When users sign up, there is one chance to select the genres of music and artists you like and dislike by hitting various “Bubbles.” Tap the ones you like, double-tap the ones you love, and hold your finger on the ones you hate. 

These choices spur the service to show you custom recommendations, which are updated a few times a day. Beats doesn’t rely on algorithms like Pandora, instead pushing users towards playlists curated by musicians. Now, curated playlists aren’t a bad idea; as I mentioned before, Songza in particular has a strong roster of playlists. And Beats has former Pitchfork and XXL writers to make custom playlists, so you get tracks selected by people who know what’s up. Then again, Songza does the same thing, and it’s free. 

The most unusual discovery tool: Beats has a feature called “Sentences” which cobbles together playlists for users based on a weird kind of Mad Libs setup, where users fill in the blanks about how they feel and where they are. It’s fun to play around with, but the results aren’t much different than using Songza’s tool that picks music based on what time of day and day of the week it is, and what activity you are doing. 

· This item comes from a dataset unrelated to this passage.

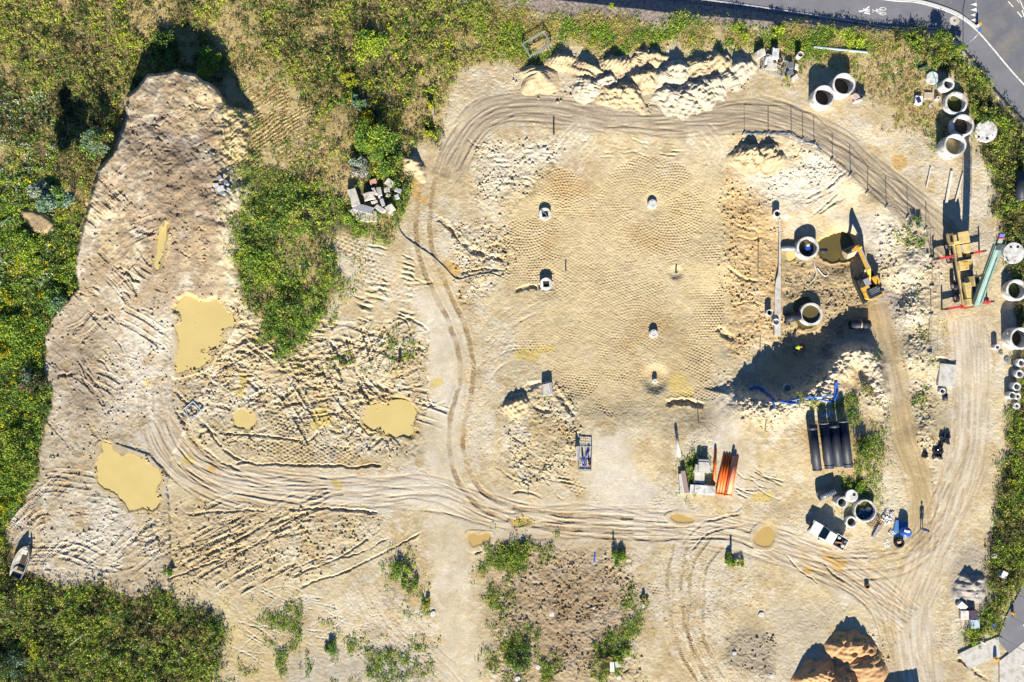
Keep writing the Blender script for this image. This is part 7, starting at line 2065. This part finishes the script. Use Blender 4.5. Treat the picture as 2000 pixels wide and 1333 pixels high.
for px, py, r_, h, cols, lab, n in ((781, 1118, 26, .5, ('green', 'bright', 'green'), 'upper half of the narrow weed strip left of the pale road', 1300), (800, 1140, 20, .45, ('green', 'bright'), 'lower half of the narrow weed strip left of the pale road', 900),
                                    (838, 1178, 15, .35, ('green', 'bright', 'tan'), 'small weed tuft at the tail of the narrow strip', 600), (1210, 1088, 20, .55, ('green', 'bright', 'green'), 'round bright weed clump around a white cap', 1400),
                                    (1428, 1090, 15, .5, ('green', 'green', 'bright'), 'weed clump around the black pipe stub', 800), (1440, 1102, 13, .45, ('green', 'bright'), 'weed clump just southeast of the black pipe stub', 600),
                                    (1005, 1080, 34, .4, ('bright', 'green', 'tan'), 'broad pale weed clump south of the ochre puddle', 1500), (1018, 1284, 34, .6, ('green', 'green', 'dark'), 'dark green weed clump around several pale caps', 1900),
                                    (1217, 1280, 18, .6, ('green', 'bright'), 'bright weed clump right of tall dry stalks', 1000), (1255, 1172, 12, .4, ('green', 'tan'), 'narrow weed clump beside a white cap on brown soil', 500),
                                    (1670, 947, 18, .6, ('bright', 'green'), 'bright weed clump above the grey round cover', 900), (1560, 776, 15, .4, ('bright', 'green', 'tan'), 'weed tuft on the spoil heap above the blue hose', 700),
                                    (1690, 760, 18, .5, ('green', 'blue', 'tan'), 'weed patch on the east side of the spoil heap', 900), (1682, 866, 16, .5, ('green', 'dark'), 'weed clump right of the black pipes', 800), (1785, 435, 14, .5, ('blue', 'green'), 'bluish weed tuft at the bend of the fence', 600),
                                    (645, 1262, 20, .4, ('green', 'green'), 'weed clump in the grey ground at the bottom edge', 900), (1065, 772, 10, .3, ('bright', 'green'), 'grass tuft at the foot of the concrete box', 400), (327, 1125, 14, .35, ('green', 'green'), 'small weed tuft at the southeast of the pale dirt', 500),
                                    (1350, 915, 14, .5, ('green', 'bright'), 'weed clump at the west of the concrete blocks', 700), (1183, 700 + 590, 16, 1.1, ('olive', 'tan', 'dark'), 'tall dry stalks standing left of the white box', 700), (1538, 152, 7, .4, ('bright', 'lime'), 'small bright tuft at the cage corner', 300), (665, 708, 14, .3, ('green', 'tan'), 'weed tuft on the churned ground', 450),
                                    (1516, 64, 16, .5, ('lime', 'bright'), 'bright leafy patch on the verge above the white slab', 700), (1660, 74, 30, .5, ('lime', 'bright'), 'long bright leafy patch on the verge above the long blue rail', 1200), (1780, 80, 14, .7, ('green', 'bright'), 'green leafy clump on the verge near the gravel bank end', 600), (1448, 62, 26, .4, ('lime', 'bright', 'green'), 'bright leafy patch on the verge above the sand heaps', 1000),
                                    (1195, 15, 9, .5, ('lime', 'bright'), 'small lone leafy plant on the shaded gravel bank', 250), (1838, 78, 22, 1.1, ('dark', 'green', 'olive'), 'dark bushy clump at the east end of the gravel bank', 1300), (1866, 95, 18, 1.0, ('olive', 'green', 'bright'), 'bushy clump at the foot of the sign post', 1000), (1920, 225, 20, 1.2, ('green', 'dark', 'olive'), 'tall dark clump north of the large round slab', 1200)):
    shrub('weed_clump', px, py, r_, h, cols, lab, 'weed clump', n, .10, WG, 13, stem=False)

# ---- loose clods and stones on the churned ground: one countless mass
def clods(mask, n, r):
    i, j, px, py, P = scatter_plants(mask, n, r)
    s = .05 + .16 * r.random(n) ** 4
    base = np.array([(-1, -1, -.4), (1, -.8, -.4), (.9, 1, -.4), (-1, .9, -.4), (-.5, -.4, .8), (.6, -.5, .6), (.4, .6, .7), (-.6, .5, .5)])
    jit = r.uniform(.7, 1.3, (n, 8, 1)) * (1 + r.normal(0, .15, (n, 8, 3)))
    a = r.uniform(0, 6.28, n); c, q = np.cos(a)[:, None], np.sin(a)[:, None]
    B = base[None] * jit * s[:, None, None]
    V = np.stack([B[..., 0] * c - B[..., 1] * q, B[..., 0] * q + B[..., 1] * c, B[..., 2]], -1) + P[:, None, :]
    Fb = np.array([(0, 3, 2, 1), (4, 5, 6, 7), (0, 1, 5, 4), (1, 2, 6, 5), (2, 3, 7, 6), (3, 0, 4, 7)])
    F = (Fb[None] + (np.arange(n) * 8)[:, None, None]).reshape(-1, 4)
    col = np.repeat(samp(C, i, j) * r.uniform(.75, 1.15, (n, 1)), 8, 0)
    o = np_mesh('clods', V.reshape(-1, 3), F, M_SOIL, col)
    tag(o, 'loose clods and stones strewn over the churned soil', 'clods', None, 'stuff')
clods(np.clip(rough - .06 + .10 * FOOTHILL, 0, 1) * sstep(.35, .7, N2), 15000, np.random.default_rng(77))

So even the most distinctive-appearing tool isn’t actually something groundbreaking. 

Beats started as an audio hardware company, and its eponymous headphones are a success story—they’ve become a bona fide status symbol. Having a savvy celebrity cofounder in Dr. Dre helped propel the brand to its current perch, and the headphones and audio equipment continue to make brisk sales. 

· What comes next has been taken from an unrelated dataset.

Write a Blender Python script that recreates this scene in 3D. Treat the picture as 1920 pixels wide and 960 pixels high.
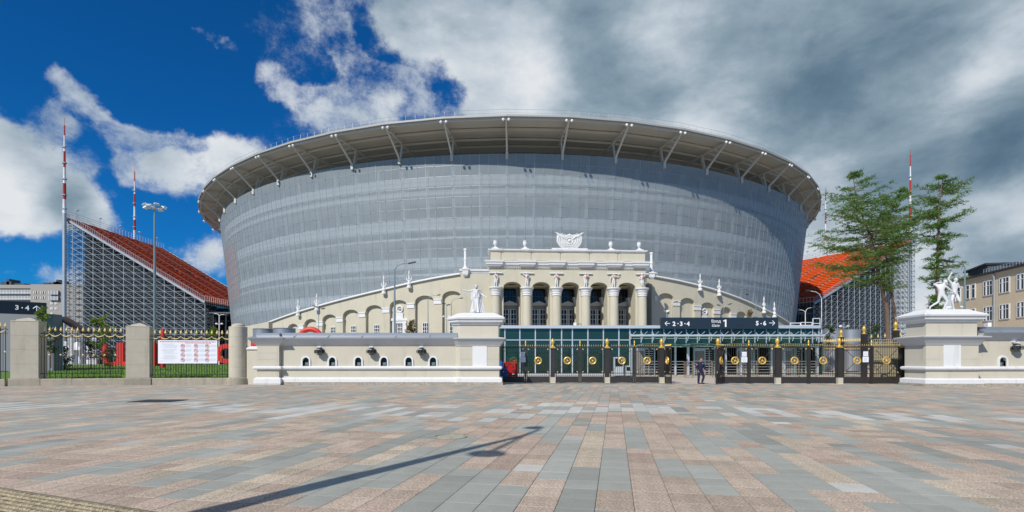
import bpy, bmesh, math, random
from mathutils import Vector, Matrix
random.seed(7)
R_ = math.radians
sin, cos, pi = math.sin, math.cos, math.pi
sc = bpy.context.scene
C = sc.collection
for o in list(bpy.data.objects): bpy.data.objects.remove(o)

# ------------------------------------------------------------------ camera
HY = 677.0                       # horizon row of the 1920x960 photograph
CAM_H = 1.55
cd = bpy.data.cameras.new('camera'); cam = bpy.data.objects.new('camera', cd); C.objects.link(cam)
cam.location = (0, 0, CAM_H); cam.rotation_euler = (R_(90), 0, 0)
cd.sensor_width = 36; cd.lens = 18.75; cd.shift_y = (HY-480)/1920
cd.clip_start = 0.1; cd.clip_end = 6000
sc.camera = cam
sc.view_settings.view_transform = 'Standard'; sc.view_settings.look = 'None'
sc.view_settings.exposure = 0.0; sc.view_settings.gamma = 1.0
sc.render.resolution_x = 1024; sc.render.resolution_y = 512

def P(px, py, d):                # photograph pixel + distance -> world point
    return Vector(((px-960)/1000*d, d, CAM_H+(HY-py)/1000*d))
def PX(px, d): return (px-960)/1000*d
def PZ(py, d): return CAM_H+(HY-py)/1000*d

# ------------------------------------------------------------------ sun + sky
SUN_AZ = R_(31.0); SUN_EL = R_(40)
sl = bpy.data.lights.new('sun', 'SUN'); so = bpy.data.objects.new('sun', sl); C.objects.link(so)
sdir = Vector((sin(SUN_AZ)*cos(SUN_EL), cos(SUN_AZ)*cos(SUN_EL), -sin(SUN_EL)))
so.rotation_euler = sdir.to_track_quat('-Z', 'Y').to_euler(); so.location = (-30, -40, 60)
sl.energy = 4.3; sl.angle = R_(0.53); sl.color = (1, 0.95, 0.87)

w = bpy.data.worlds.new('World'); sc.world = w; w.use_nodes = True
nt = w.node_tree; nt.nodes.clear()
def N(t, **k):
    n = nt.nodes.new(t)
    for a, b in k.items(): setattr(n, a, b)
    return n
def lk(a, b): nt.links.new(a, b)
def mth(op, a, b=None, clamp=False):
    n = N('ShaderNodeMath', operation=op, use_clamp=clamp)
    for i, v in enumerate((a, b)):
        if v is None: continue
        if hasattr(v, 'is_output'): lk(v, n.inputs[i])
        else: n.inputs[i].default_value = v
    return n.outputs[0]
SKY_S = 0.085
wout = N('ShaderNodeOutputWorld'); bg = N('ShaderNodeBackground'); bg.inputs[1].default_value = SKY_S
lk(bg.outputs[0], wout.inputs[0])
sky = N('ShaderNodeTexSky', sky_type='NISHITA', sun_disc=False)
sky.sun_elevation = SUN_EL; sky.sun_rotation = math.atan2(-sin(SUN_AZ), -cos(SUN_AZ)); sky.altitude = 800; sky.dust_density = 0.2; sky.ozone_density = 2.5
tc = N('ShaderNodeTexCoord'); dirv = tc.outputs['Generated']
def noise(scale, detail=8, rough=0.55, dist=0.0, src=None, off=(0, 0, 0), stretch=(1, 1, 1)):
    mp = N('ShaderNodeMapping'); lk(src or dirv, mp.inputs[0]); mp.inputs[1].default_value = off; mp.inputs[3].default_value = stretch
    n = N('ShaderNodeTexNoise'); n.inputs['Scale'].default_value = scale; n.inputs['Detail'].default_value = detail
    n.inputs['Roughness'].default_value = rough; n.inputs['Distortion'].default_value = dist
    lk(mp.outputs[0], n.inputs['Vector']); return n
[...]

It may be harder for Beats to distinguish itself in the streaming field, though. Beats has strong brand recognition, and that’s a huge advantage, but part of the appeal of Beats by Dre headphones is the look they give users, and that’s not a factor here. It’s easy to see when someone’s wearing the thick headphones, but much harder to tell whether they’re also listening to the Beats Music service or something else entirely. 

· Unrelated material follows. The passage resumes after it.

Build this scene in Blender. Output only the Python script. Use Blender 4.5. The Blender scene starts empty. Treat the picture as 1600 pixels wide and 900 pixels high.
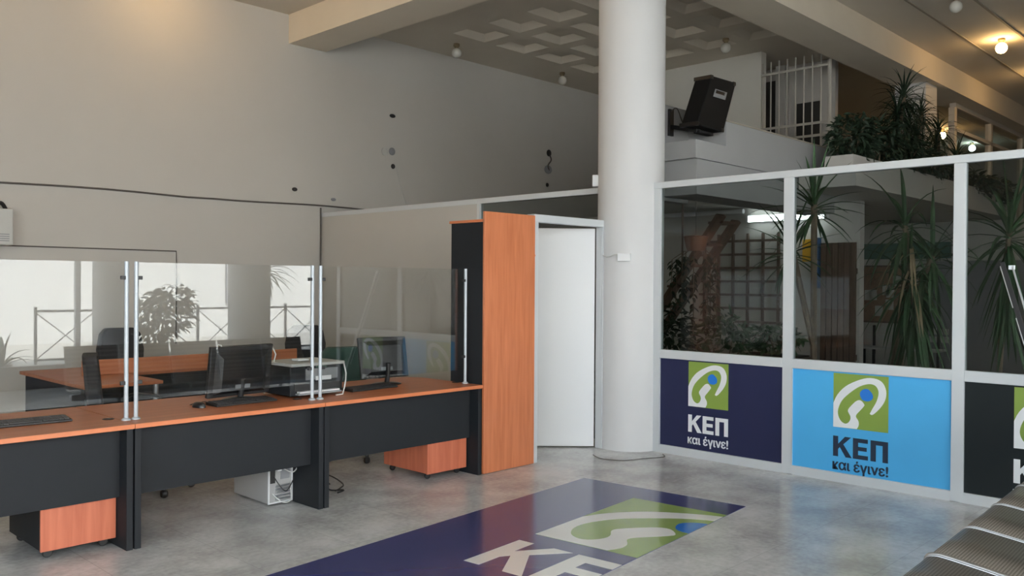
import bpy, bmesh, math, random
from mathutils import Vector, Matrix
from mathutils.geometry import tessellate_polygon
random.seed(7)
SC = bpy.context.scene
COL = SC.collection
PI = math.pi

# ------------------------------------------------------------------ camera, light, exposure
EYE = Vector((0, 0, 1.55))
FPX = 1348.17
cam_d = bpy.data.cameras.new('camera')
cam_d.sensor_width = 36.0
cam_d.lens = FPX / 1600 * 36.0
cam_d.clip_start = 0.05
cam_d.clip_end = 300
cam = bpy.data.objects.new('camera', cam_d)
COL.objects.link(cam)
ya, pa, ra = math.radians(43.994), math.radians(-0.3516), math.radians(0.3636)
fw = Vector((math.cos(ya) * math.cos(pa), math.sin(ya) * math.cos(pa), math.sin(pa)))
r0 = Vector((math.sin(ya), -math.cos(ya), 0))
u0 = r0.cross(fw)
rt = math.cos(ra) * r0 + math.sin(ra) * u0
up = -math.sin(ra) * r0 + math.cos(ra) * u0
cam.matrix_world = Matrix(((rt.x, up.x, -fw.x, EYE.x), (rt.y, up.y, -fw.y, EYE.y), (rt.z, up.z, -fw.z, EYE.z), (0, 0, 0, 1)))
SC.camera = cam

world = bpy.data.worlds.new('sky')
SC.world = world
world.use_nodes = True
bg = world.node_tree.nodes['Background']
bg.inputs['Color'].default_value = (0.76, 0.89, 1.0, 1)
bg.inputs['Strength'].default_value = 6.6

sun_d = bpy.data.lights.new('sun', 'SUN')
sun_d.energy = 52.0
sun_d.angle = math.radians(2)
sun_d.color = (1.0, 0.98, 0.95)
sun = bpy.data.objects.new('sun', sun_d)
COL.objects.link(sun)
sun.rotation_euler = (math.radians(-42), 0, math.radians(-12))   # from behind the building onto the street

def portal(loc, rot, sx, sy):
    d = bpy.data.lights.new('window_portal', 'AREA')
    d.shape = 'RECTANGLE'; d.size = sx; d.size_y = sy
    d.cycles.is_portal = True
    o = bpy.data.objects.new('window_portal', d)
    o.location = loc; o.rotation_euler = rot
    COL.objects.link(o)
portal((1.85, -3.02, 2.21), (math.radians(90), 0, 0), 9.65, 3.75)
portal((7.7, -3.02, 1.26), (math.radians(90), 0, 0), 2.0, 1.85)
portal((-3.02, .45, 1.9), (math.radians(90), 0, math.radians(-90)), 6.1, 3.15)

LAMP_WARM = 100.0
LAMP_COOL = 60.0
TUBE = 22.0

vs = SC.view_settings
vs.view_transform = 'Standard'
vs.look = 'None'
vs.gamma = 1.0
vs.exposure = -0.40
vs.use_curve_mapping = False
SC.cycles.use_denoising = True
SC.cycles.max_bounces = 10
SC.cycles.diffuse_bounces = 6
SC.cycles.glossy_bounces = 4
SC.cycles.transparent_max_bounces = 24
SC.cycles.sample_clamp_indirect = 6.0
SC.cycles.caustics_reflective = False
SC.cycles.caustics_refractive = False

# ------------------------------------------------------------------ materials
def lin(c):
    def f(v):
        v /= 255.0
        return v / 12.92 if v <= 0.04045 else ((v + 0.055) / 1.055) ** 2.4
    return (f(c[0]), f(c[1]), f(c[2]), 1)

def new_mat(name):
    m = bpy.data.materials.new(name)
    m.use_nodes = True
    nt = m.node_tree
    return m, nt, nt.nodes['Principled BSDF']

def mat(name, rgb, rough=0.6, metal=0.0, noise=0.0, scale=6.0, bump=0.0, bscale=60.0, spec=0.5):
    """plain paint / plastic with a little mottling"""
    m, nt, b = new_mat(name)
    c = lin(rgb)
    b.inputs['Base Color'].default_value = c
    b.inputs['Roughness'].default_value = rough
    b.inputs['Metallic'].default_value = metal
    b.inputs['Specular IOR Level'].default_value = spec
    tc = nt.nodes.new('ShaderNodeTexCoord')
    if noise:
        n = nt.nodes.new('ShaderNodeTexNoise')
        n.inputs['Scale'].default_value = scale
        n.inputs['Detail'].default_value = 6
        nt.links.new(tc.outputs['Object'], n.inputs['Vector'])
        mp = nt.nodes.new('ShaderNodeMapRange')
        mp.inputs[1].default_value = 0.25; mp.inputs[2].default_value = 0.75
        mp.inputs[3].default_value = 1 - noise; mp.inputs[4].default_value = 1 + noise
        nt.links.new(n.outputs['Fac'], mp.inputs[0])
        mx = nt.nodes.new('ShaderNodeVectorMath'); mx.operation = 'SCALE'
        mx.inputs[0].default_value = c[:3]
        nt.links.new(mp.outputs[0], mx.inputs['Scale'])
        nt.links.new(mx.outputs[0], b.inputs['Base Color'])
    if bump:
        n2 = nt.nodes.new('ShaderNodeTexNoise')
        n2.inputs['Scale'].default_value = bscale
        nt.links.new(tc.outputs['Object'], n2.inputs['Vector'])
        bp = nt.nodes.new('ShaderNodeBump')
        bp.inputs['Strength'].default_value = bump
        bp.inputs['Distance'].default_value = 0.01
        nt.links.new(n2.outputs['Fac'], bp.inputs['Height'])
        nt.links.new(bp.outputs['Normal'], b.inputs['Normal'])
    return m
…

Another even more pressing obstacle: Beats Music is arriving late on the scene. And that might make you cool at industry parties, but as an app, it really needs to have something special to draw customers away from the services that got there first, and I’m not confident it’s good enough to elbow its way into an already-crowded market. I don’t see a clear benefit to using this instead of Spotify and Songza, my two go-to streaming services. I prefer to use free ad-supported versions of things. Beats doesn’t give you that option. Once your free trial is over, it’s $9.99 a month or nothin’. 

Of course, Beats has proven itself to be scary-adept at branding, so I wouldn’t be surprised if the company implements a successful strategy to turn its rather ordinary competing service into something that at least is hyped as superior, even if that’s really not the case.